Representative Mo Brooks (R-AL) argues governments around the country are violating the U.S. Constitution with shutdown orders, some of which have been in place for nearly two months.

According to the Alabama Republican, although some shutdowns were reasonable initially, over time, governments around the country have violated the U.S. Consitution. He said that was backed up by courts striking down shutdown orders.

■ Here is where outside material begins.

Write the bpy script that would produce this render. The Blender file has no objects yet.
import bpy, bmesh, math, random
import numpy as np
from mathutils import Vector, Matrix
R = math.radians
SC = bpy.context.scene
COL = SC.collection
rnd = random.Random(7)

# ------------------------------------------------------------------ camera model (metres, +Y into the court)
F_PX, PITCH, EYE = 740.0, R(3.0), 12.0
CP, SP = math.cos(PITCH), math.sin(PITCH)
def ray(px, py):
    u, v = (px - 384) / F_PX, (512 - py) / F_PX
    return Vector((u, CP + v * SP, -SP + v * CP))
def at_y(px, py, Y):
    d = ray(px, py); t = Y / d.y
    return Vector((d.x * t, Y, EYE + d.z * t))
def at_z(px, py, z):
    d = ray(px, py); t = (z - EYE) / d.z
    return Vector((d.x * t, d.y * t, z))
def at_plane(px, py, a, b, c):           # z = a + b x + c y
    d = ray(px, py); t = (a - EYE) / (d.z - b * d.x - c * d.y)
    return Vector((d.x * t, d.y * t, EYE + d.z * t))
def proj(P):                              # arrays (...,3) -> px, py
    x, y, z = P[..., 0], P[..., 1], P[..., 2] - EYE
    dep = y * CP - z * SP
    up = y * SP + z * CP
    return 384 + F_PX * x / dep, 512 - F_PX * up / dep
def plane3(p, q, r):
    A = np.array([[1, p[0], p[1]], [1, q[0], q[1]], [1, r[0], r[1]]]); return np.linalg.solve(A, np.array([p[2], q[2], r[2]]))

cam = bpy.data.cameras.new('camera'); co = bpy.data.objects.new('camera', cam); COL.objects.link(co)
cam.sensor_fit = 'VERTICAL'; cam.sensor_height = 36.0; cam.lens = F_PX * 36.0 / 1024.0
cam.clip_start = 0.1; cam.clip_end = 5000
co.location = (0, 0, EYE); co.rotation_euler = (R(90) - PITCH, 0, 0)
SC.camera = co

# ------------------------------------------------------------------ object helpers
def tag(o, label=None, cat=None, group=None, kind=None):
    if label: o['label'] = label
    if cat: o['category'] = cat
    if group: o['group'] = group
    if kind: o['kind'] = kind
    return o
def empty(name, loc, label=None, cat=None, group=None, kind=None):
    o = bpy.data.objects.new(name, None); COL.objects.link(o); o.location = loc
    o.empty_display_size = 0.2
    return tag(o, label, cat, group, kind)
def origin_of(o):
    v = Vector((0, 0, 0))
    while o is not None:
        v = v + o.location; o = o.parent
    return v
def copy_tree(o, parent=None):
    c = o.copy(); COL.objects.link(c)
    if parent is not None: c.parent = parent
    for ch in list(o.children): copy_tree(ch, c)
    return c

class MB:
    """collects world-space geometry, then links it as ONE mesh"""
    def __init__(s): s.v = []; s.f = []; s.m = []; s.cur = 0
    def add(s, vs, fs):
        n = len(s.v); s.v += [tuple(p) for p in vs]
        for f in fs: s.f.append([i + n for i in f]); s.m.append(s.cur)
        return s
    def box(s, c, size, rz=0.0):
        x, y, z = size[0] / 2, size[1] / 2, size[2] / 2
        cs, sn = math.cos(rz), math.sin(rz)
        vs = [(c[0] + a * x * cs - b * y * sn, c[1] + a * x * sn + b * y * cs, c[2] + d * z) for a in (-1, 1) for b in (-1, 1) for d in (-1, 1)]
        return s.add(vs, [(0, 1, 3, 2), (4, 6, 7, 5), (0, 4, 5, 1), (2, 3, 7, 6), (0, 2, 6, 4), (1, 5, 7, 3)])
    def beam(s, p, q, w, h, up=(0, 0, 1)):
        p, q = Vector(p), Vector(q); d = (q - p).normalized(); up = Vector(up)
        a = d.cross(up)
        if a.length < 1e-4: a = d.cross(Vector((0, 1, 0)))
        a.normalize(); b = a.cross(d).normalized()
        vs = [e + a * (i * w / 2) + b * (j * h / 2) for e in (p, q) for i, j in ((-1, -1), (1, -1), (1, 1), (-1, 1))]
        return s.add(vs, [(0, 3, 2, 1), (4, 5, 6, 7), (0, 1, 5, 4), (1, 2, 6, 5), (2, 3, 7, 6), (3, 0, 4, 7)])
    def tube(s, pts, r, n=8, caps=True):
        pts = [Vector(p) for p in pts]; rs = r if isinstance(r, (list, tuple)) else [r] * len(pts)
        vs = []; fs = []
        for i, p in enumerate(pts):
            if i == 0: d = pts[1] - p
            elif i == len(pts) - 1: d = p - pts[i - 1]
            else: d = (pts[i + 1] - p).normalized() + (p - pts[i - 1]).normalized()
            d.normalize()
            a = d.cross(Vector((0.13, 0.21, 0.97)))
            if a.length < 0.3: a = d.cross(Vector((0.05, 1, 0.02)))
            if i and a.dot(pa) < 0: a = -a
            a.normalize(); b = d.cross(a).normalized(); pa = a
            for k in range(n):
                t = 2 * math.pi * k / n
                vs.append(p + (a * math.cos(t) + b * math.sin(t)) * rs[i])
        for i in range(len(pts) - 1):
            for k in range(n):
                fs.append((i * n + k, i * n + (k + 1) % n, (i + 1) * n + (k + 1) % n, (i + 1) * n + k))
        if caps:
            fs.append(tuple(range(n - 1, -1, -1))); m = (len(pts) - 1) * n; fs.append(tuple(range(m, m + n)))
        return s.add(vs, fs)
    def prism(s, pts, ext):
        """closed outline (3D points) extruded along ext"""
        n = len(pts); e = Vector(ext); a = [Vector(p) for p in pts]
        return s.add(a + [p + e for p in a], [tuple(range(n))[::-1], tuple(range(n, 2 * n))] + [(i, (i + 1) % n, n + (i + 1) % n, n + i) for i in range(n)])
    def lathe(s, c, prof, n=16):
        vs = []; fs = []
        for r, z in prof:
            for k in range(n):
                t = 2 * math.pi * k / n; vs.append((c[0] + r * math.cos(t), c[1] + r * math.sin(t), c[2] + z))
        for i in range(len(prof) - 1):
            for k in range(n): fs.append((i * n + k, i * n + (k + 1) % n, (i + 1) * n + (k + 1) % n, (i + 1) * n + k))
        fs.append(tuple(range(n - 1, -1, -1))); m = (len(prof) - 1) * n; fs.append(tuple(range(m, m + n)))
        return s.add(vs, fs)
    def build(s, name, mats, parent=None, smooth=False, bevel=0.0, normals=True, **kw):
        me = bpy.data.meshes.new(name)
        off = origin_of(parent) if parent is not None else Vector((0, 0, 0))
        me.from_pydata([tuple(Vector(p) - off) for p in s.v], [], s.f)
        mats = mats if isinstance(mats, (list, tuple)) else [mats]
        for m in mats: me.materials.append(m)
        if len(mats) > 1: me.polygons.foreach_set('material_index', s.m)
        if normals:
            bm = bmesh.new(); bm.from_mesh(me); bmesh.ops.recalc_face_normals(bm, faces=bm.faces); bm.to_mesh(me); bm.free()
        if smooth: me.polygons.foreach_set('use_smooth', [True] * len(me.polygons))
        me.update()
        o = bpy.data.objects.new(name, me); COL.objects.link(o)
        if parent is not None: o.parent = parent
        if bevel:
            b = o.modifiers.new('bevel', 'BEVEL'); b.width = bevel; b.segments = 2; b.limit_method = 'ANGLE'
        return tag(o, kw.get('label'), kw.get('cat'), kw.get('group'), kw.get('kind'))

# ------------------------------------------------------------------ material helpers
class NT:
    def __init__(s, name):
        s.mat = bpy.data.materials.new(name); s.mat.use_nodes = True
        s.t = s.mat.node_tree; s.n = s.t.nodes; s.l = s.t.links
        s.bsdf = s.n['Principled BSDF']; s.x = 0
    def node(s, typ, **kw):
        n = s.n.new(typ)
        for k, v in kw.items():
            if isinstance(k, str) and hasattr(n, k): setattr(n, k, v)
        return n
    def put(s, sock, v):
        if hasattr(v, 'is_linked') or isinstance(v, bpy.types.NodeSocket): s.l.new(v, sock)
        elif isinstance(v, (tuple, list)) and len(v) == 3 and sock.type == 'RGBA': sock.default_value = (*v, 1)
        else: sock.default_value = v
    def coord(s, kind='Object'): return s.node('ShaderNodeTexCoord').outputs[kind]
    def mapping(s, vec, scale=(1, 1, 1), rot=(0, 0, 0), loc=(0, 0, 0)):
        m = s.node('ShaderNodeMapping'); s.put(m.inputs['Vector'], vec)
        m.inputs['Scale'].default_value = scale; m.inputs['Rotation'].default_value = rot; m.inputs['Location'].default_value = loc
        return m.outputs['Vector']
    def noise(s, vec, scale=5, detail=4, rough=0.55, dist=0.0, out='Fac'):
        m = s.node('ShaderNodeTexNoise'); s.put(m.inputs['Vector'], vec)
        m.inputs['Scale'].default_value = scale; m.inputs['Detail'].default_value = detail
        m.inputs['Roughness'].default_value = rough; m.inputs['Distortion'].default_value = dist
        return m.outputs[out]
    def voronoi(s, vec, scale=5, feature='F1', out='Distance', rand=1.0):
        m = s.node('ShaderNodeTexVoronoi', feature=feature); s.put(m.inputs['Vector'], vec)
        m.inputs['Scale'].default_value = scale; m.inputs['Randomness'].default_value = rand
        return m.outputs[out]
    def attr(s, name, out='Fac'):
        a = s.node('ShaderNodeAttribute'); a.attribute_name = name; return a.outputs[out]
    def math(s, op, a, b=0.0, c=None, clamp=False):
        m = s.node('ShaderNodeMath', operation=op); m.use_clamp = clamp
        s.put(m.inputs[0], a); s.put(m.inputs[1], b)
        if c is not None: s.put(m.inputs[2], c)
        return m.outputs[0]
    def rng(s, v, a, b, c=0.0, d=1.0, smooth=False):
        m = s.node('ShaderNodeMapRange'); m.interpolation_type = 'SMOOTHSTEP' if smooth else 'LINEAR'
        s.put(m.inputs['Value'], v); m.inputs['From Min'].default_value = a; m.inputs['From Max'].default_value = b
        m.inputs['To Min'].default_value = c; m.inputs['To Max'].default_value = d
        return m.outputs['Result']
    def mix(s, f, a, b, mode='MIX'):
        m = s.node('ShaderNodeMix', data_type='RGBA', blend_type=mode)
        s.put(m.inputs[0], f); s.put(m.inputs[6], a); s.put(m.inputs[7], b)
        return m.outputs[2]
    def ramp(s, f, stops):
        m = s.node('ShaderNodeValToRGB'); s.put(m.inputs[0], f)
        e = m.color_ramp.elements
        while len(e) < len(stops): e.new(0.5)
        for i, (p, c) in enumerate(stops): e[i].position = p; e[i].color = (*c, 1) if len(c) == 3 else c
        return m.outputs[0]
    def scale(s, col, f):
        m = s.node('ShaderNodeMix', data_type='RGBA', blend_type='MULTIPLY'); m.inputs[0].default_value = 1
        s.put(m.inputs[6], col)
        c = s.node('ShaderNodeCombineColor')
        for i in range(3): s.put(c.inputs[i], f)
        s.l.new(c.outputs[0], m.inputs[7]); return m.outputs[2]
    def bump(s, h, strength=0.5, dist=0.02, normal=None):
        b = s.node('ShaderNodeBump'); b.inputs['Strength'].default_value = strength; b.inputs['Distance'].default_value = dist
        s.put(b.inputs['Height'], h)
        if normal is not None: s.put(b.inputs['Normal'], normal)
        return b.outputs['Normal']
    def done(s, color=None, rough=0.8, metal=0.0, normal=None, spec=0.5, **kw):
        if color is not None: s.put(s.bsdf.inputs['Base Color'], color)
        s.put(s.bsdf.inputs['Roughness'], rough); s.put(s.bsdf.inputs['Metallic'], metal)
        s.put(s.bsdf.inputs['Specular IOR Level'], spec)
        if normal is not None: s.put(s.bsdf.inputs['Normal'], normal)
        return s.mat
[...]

“Let me be real clear: I understand the shutdown when the crisis first began in March in a significant way,” he said. “That was to give us time to get a handle on things, for us to understand it well enough so we could make informed decisions. The Democrats, however, have persevered with their shutdowns beyond that. And the big issue when you start to talk about freedom and liberty is the constitutional aspect of it. We’ve got provisions in the United States Constitution. We’ve got provisions in the Bill of Rights designed to protect individual rights of individual citizens, where the government is subservient to you and to me and to every other citizen that hears our voices.”

“Well, what you’re seeing are some of the judicial decisions that are slapping these governors down,” Brooks continued. “Today, you’ve got another judge ruling Oregon’s governor’s shutdown order is now illegal. In Wisconsin, you had a ruling that it’s unconstitutional. As citizens start to wake up with these slaps in the face about the liberty and freedom that they’ve lost, coupled with the recognition that what state has done, or cities have done, are unconstitutional and illegal deprivations of life, liberty and property — that’s when I think you’re going to see the bell go off, the light bulb shine and people starting to figure out, ‘Hey, this is wrong, and this is bad and worse than wrong and bad it is illegal and unconstitutional.’ And we need to fight for our rights.”

Brooks recounted an instance in his home state in Alabama where a lawyer was considering a First Amendment challenge to the state’s Republican governor, Kay Ivey. Ivey has since relaxed those restrictions, but Brooks said there were still other places around the United States where a challenge would be in order.

He pledged his appreciation to those challenging the shutdown orders in violation of freedoms and liberties and reminded listeners so many fought and died for those freedoms and liberties.

“You are starting to see more and more people and entities around the country figure out that they have recourse,” Brooks added. “They’re not hostage to [Bill] de Blasio in New York City or [Andrew] Cuomo in New York State. Rather, they have the ability to fight for their freedoms and fight for their liberty in court. And you are starting to see, and even to this day, you are seeing a huge turnaround in the way the public is reacting to this as they recognize a lot these shutdowns have been illegal and unconstitutional. And I thankful for those who have asserted our rights that so many of our ancestors fought for and often lost their lives for. That’s what’s at stake with this kind of dictatorial government that we’re seeing around our country. Let citizens decide. Give them the information they need. That’s a role that government can adequately play.  But let citizens decide how to best exercise their freedom and their liberty, recognizing that some are going to make bad decisions. But you know what? I trust most citizens to make good decisions.”